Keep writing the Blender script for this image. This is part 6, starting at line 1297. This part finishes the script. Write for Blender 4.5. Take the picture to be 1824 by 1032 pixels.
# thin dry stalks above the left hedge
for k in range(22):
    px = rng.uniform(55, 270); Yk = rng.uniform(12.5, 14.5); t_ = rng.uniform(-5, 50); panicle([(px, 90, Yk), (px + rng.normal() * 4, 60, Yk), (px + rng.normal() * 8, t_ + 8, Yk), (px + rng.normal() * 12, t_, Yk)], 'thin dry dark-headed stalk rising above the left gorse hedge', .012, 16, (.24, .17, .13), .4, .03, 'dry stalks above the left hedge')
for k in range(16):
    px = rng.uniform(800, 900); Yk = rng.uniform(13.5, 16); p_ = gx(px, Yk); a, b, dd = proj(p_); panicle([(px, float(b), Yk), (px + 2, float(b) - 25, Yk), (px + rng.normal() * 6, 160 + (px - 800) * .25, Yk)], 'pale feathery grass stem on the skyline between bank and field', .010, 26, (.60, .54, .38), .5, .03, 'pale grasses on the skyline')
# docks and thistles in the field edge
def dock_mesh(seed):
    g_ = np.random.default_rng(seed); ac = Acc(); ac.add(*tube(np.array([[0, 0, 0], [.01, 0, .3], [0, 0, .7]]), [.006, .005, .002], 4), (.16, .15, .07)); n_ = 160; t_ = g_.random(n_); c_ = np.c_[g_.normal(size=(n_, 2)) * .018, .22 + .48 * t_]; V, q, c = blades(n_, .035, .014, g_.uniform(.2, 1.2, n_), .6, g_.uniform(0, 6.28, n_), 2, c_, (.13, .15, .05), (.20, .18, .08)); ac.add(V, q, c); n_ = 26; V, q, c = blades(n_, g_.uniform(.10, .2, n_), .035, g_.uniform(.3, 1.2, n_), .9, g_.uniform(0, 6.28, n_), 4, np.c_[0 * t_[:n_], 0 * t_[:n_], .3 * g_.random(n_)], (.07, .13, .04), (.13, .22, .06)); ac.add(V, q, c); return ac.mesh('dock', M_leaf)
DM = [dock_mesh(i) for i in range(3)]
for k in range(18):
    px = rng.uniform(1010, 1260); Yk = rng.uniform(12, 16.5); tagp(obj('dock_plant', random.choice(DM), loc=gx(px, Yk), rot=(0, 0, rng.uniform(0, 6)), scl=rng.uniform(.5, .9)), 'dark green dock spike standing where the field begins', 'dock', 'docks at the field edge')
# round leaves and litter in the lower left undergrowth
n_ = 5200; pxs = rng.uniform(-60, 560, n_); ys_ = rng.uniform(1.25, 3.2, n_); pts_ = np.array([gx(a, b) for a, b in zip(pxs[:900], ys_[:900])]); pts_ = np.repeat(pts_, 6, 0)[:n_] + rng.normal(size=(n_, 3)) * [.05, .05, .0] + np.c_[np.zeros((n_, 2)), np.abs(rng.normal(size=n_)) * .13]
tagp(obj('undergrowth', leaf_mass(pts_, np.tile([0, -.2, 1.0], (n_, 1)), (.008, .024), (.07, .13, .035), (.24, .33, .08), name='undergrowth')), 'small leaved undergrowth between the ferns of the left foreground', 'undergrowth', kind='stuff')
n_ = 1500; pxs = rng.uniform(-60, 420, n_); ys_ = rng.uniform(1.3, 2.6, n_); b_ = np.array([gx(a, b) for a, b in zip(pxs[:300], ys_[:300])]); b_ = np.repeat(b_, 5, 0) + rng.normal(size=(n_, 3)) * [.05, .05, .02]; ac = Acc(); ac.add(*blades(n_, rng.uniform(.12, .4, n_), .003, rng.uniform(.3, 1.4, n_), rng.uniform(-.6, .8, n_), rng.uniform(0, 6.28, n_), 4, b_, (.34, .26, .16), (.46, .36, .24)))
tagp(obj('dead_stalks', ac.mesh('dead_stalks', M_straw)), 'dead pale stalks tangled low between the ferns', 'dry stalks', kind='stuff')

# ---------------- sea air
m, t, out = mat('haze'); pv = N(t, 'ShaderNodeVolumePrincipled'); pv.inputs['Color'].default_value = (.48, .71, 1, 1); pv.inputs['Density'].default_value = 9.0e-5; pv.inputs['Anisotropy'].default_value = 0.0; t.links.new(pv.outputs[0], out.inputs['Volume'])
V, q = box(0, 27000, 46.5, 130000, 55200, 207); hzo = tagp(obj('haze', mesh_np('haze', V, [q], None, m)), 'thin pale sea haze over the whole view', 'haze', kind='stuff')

> _GOAL_
Repeat the listing in full, keeping every line exactly as it is.

> _THE REPLY_
Keep writing the Blender script for this image. This is part 6, starting at line 1297. This part finishes the script. Write for Blender 4.5. Take the picture to be 1824 by 1032 pixels.
# thin dry stalks above the left hedge
for k in range(22):
    px = rng.uniform(55, 270); Yk = rng.uniform(12.5, 14.5); t_ = rng.uniform(-5, 50); panicle([(px, 90, Yk), (px + rng.normal() * 4, 60, Yk), (px + rng.normal() * 8, t_ + 8, Yk), (px + rng.normal() * 12, t_, Yk)], 'thin dry dark-headed stalk rising above the left gorse hedge', .012, 16, (.24, .17, .13), .4, .03, 'dry stalks above the left hedge')
for k in range(16):
    px = rng.uniform(800, 900); Yk = rng.uniform(13.5, 16); p_ = gx(px, Yk); a, b, dd = proj(p_); panicle([(px, float(b), Yk), (px + 2, float(b) - 25, Yk), (px + rng.normal() * 6, 160 + (px - 800) * .25, Yk)], 'pale feathery grass stem on the skyline between bank and field', .010, 26, (.60, .54, .38), .5, .03, 'pale grasses on the skyline')
# docks and thistles in the field edge
def dock_mesh(seed):
    g_ = np.random.default_rng(seed); ac = Acc(); ac.add(*tube(np.array([[0, 0, 0], [.01, 0, .3], [0, 0, .7]]), [.006, .005, .002], 4), (.16, .15, .07)); n_ = 160; t_ = g_.random(n_); c_ = np.c_[g_.normal(size=(n_, 2)) * .018, .22 + .48 * t_]; V, q, c = blades(n_, .035, .014, g_.uniform(.2, 1.2, n_), .6, g_.uniform(0, 6.28, n_), 2, c_, (.13, .15, .05), (.20, .18, .08)); ac.add(V, q, c); n_ = 26; V, q, c = blades(n_, g_.uniform(.10, .2, n_), .035, g_.uniform(.3, 1.2, n_), .9, g_.uniform(0, 6.28, n_), 4, np.c_[0 * t_[:n_], 0 * t_[:n_], .3 * g_.random(n_)], (.07, .13, .04), (.13, .22, .06)); ac.add(V, q, c); return ac.mesh('dock', M_leaf)
DM = [dock_mesh(i) for i in range(3)]
for k in range(18):
    px = rng.uniform(1010, 1260); Yk = rng.uniform(12, 16.5); tagp(obj('dock_plant', random.choice(DM), loc=gx(px, Yk), rot=(0, 0, rng.uniform(0, 6)), scl=rng.uniform(.5, .9)), 'dark green dock spike standing where the field begins', 'dock', 'docks at the field edge')
# round leaves and litter in the lower left undergrowth
n_ = 5200; pxs = rng.uniform(-60, 560, n_); ys_ = rng.uniform(1.25, 3.2, n_); pts_ = np.array([gx(a, b) for a, b in zip(pxs[:900], ys_[:900])]); pts_ = np.repeat(pts_, 6, 0)[:n_] + rng.normal(size=(n_, 3)) * [.05, .05, .0] + np.c_[np.zeros((n_, 2)), np.abs(rng.normal(size=n_)) * .13]
tagp(obj('undergrowth', leaf_mass(pts_, np.tile([0, -.2, 1.0], (n_, 1)), (.008, .024), (.07, .13, .035), (.24, .33, .08), name='undergrowth')), 'small leaved undergrowth between the ferns of the left foreground', 'undergrowth', kind='stuff')
n_ = 1500; pxs = rng.uniform(-60, 420, n_); ys_ = rng.uniform(1.3, 2.6, n_); b_ = np.array([gx(a, b) for a, b in zip(pxs[:300], ys_[:300])]); b_ = np.repeat(b_, 5, 0) + rng.normal(size=(n_, 3)) * [.05, .05, .02]; ac = Acc(); ac.add(*blades(n_, rng.uniform(.12, .4, n_), .003, rng.uniform(.3, 1.4, n_), rng.uniform(-.6, .8, n_), rng.uniform(0, 6.28, n_), 4, b_, (.34, .26, .16), (.46, .36, .24)))
tagp(obj('dead_stalks', ac.mesh('dead_stalks', M_straw)), 'dead pale stalks tangled low between the ferns', 'dry stalks', kind='stuff')

# ---------------- sea air
m, t, out = mat('haze'); pv = N(t, 'ShaderNodeVolumePrincipled'); pv.inputs['Color'].default_value = (.48, .71, 1, 1); pv.inputs['Density'].default_value = 9.0e-5; pv.inputs['Anisotropy'].default_value = 0.0; t.links.new(pv.outputs[0], out.inputs['Volume'])
V, q = box(0, 27000, 46.5, 130000, 55200, 207); hzo = tagp(obj('haze', mesh_np('haze', V, [q], None, m)), 'thin pale sea haze over the whole view', 'haze', kind='stuff')